Another thought (albeit unpleasant) was to refinance to get cash out to pay off other debts. Banks don’t seem to want to do home equity loans over 80% LTV, but they are willing to go higher on cash out refinances. The best I’ve found is 95% LTV. But would this be worth it?

There are two debts that I could use the loan to help pay off or pay down. First, my business vehicle loan. Between the increase in payment on my mortgage and the PMI on top of that, I break even on the deal, so that doesn’t make sense.

Where it might make more sense is to pay off the business loan I used to purchase the business. I can’t pay it off entirely, but if I took out as much cash from my home as I could get, my net increase in cashflow would be $700/month. That sounds pretty good, until I considered another alternative.

Since I’ve been in business for two years, my bank is willing to talk to me about getting a new business loan to replace the old one; in effect, refinancing that loan. It would effectively take my old loan and re-stretch it out five years. This would increase my net cashflow by $500/month without putting me in more debt than I was before. On the down side, this does mean I would be in debt for two more years, but that’s certainly better than 30 years on refinancing my home.

Of course, the ideal solution would be to simply increase business, so that I don’t have to go into more debt or remain in debt for a longer period of time. However, I am trying to prepare for a worst case scenario where business does not pick up in the spring. If that happens and I do nothing about my budget, then bankruptcy would become a very real possibility. Even going into debt for two more years sounds like a better alternative than that, no? Getting a new business loan would greatly improve my chances of survival.
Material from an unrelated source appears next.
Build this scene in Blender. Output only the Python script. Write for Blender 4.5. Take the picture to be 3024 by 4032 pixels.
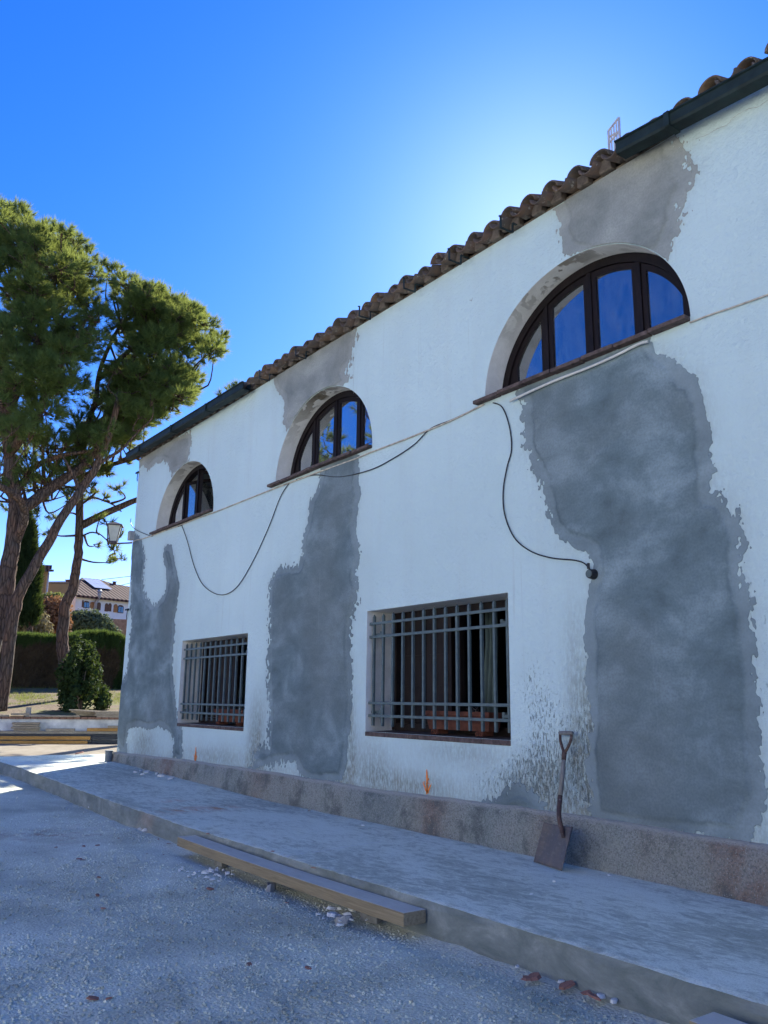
import bpy, bmesh, math, random
import numpy as np
from mathutils import Vector, Matrix
random.seed(7); RNG = np.random.default_rng(7)
for o in list(bpy.data.objects): bpy.data.objects.remove(o)
scene = bpy.context.scene
C = scene.collection

# ------------------------------------------------------------------ camera
CAM = np.array([0.0, -4.9206, 1.3729]); RT = np.array([0.590806, 0.806730, 0.0115957])
UP = np.array([0.170667, -0.139009, 0.975474]); FW = np.array([-0.788556, 0.574337, 0.219810])
FPX, PW, PH = 3298.4, 3024, 4032
cam = bpy.data.cameras.new('camera'); camo = bpy.data.objects.new('camera', cam); C.objects.link(camo)
cam.sensor_fit = 'VERTICAL'; cam.sensor_height = 24.0; cam.sensor_width = 18.0
cam.lens = 24.0 * FPX / PH; cam.clip_start = 0.05; cam.clip_end = 3000
camo.matrix_world = Matrix(((RT[0], UP[0], -FW[0], CAM[0]), (RT[1], UP[1], -FW[1], CAM[1]), (RT[2], UP[2], -FW[2], CAM[2]), (0, 0, 0, 1)))
scene.camera = camo

# ------------------------------------------------------------------ light
SUN = Vector((-0.5724, 0.6211, 0.5353)).normalized()
SUN_EL = math.asin(SUN.z); SUN_ROT = math.atan2(SUN.x, SUN.y)
world = bpy.data.worlds.new('World'); scene.world = world; world.use_nodes = True
wn = world.node_tree; wn.nodes.clear()
sky = wn.nodes.new('ShaderNodeTexSky'); sky.sky_type = 'NISHITA'; sky.sun_disc = False
sky.sun_elevation = SUN_EL; sky.sun_rotation = SUN_ROT
sky.altitude = 400; sky.air_density = 1.0; sky.dust_density = 0.30; sky.ozone_density = 2.2
bgn = wn.nodes.new('ShaderNodeBackground'); bgn.inputs['Strength'].default_value = 0.10
wo = wn.nodes.new('ShaderNodeOutputWorld')
sep = wn.nodes.new('ShaderNodeSeparateColor'); com = wn.nodes.new('ShaderNodeCombineColor')   # deep winter blue: each channel of the sky gets its own contrast
wn.links.new(sky.outputs[0], sep.inputs[0])
def wmath(op, x, y):
    nd = wn.nodes.new('ShaderNodeMath'); nd.operation = op
    for s_, v in zip(nd.inputs, (x, y)):
        if isinstance(v, (int, float)): s_.default_value = v
        else: wn.links.new(v, s_)
    return nd.outputs[0]
glare = wmath('MINIMUM', wmath('MULTIPLY', wmath('POWER', wmath('MULTIPLY', sep.outputs[1], .2), 4.0), .07), 6.0)   # tight white aureole round the sun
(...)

On a side note, I’ve also taken other measures to reduce my overhead. Namely, cutting unnecessary expenses like cable TV (which I hardly use anyway) and my cell phone. Although for the latter, I plan on getting a pre-paid cell phone, which would be more economical for me.

It seems that my best alternative is to simply go with a new business loan to replace the old one, as it maximizes my cashflow with the least amount of long-term damage. What do you think?